In the suburb were many bread ovens. Were they roadside cafes, joked someone. Maybe they were, came the answer – though they might also have been baking bread for the hundreds of hungry soldiers in the nearby garrison: a garrison not so far from the Army’s present Garrison at Catterick.
And so, life carries on. But people have been travelling through this landscape for far, far longer than the Romans. One of the finds discovered next to the road was a Neolithic hand axe from Langdale in the Lake District, dated from 4,000 to 2,500 BC.
And they found items even older, carefully crafted flint tools from around 10,000 years ago: the Mesolithic period.
Also from this time, they found signs of a ‘structure’, that they reckon was some sort of shelter. Archaeologist Dr Stephen Sherlock likens it to a windbreak seen on the beach today: an arc of stakes, which would have supported something to keep the wind out.

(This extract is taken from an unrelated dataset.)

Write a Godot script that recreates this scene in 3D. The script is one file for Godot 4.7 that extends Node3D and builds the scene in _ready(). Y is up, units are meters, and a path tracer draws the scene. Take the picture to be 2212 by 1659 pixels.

Finding evidence of a structure this old is very rare, but throughout the length of the road scheme, the team have found evidence of human habitation over many millennia: it seems that the Vale of Mowbray has been a desirable address for a long, long time.
Neil Redfern, of English Heritage, is delighted at what they’ve found, and says it helps to inform their knowledge of how people moved through, and utilised, the landscape, over thousands of years.
There’s a lot more to discover. Around seventy archaeologists expect to continue digging beside the road works throughout 2015. They will then spend up to two years analysing their finds, including studying the bodies of around 60 people buried during the Roman era. After study, the bodies are to be reinterred.
Who knows what they will discover. Were these people migrants from elsewhere in the Roman Empire, or were they born locally? How did they live? What did they die of?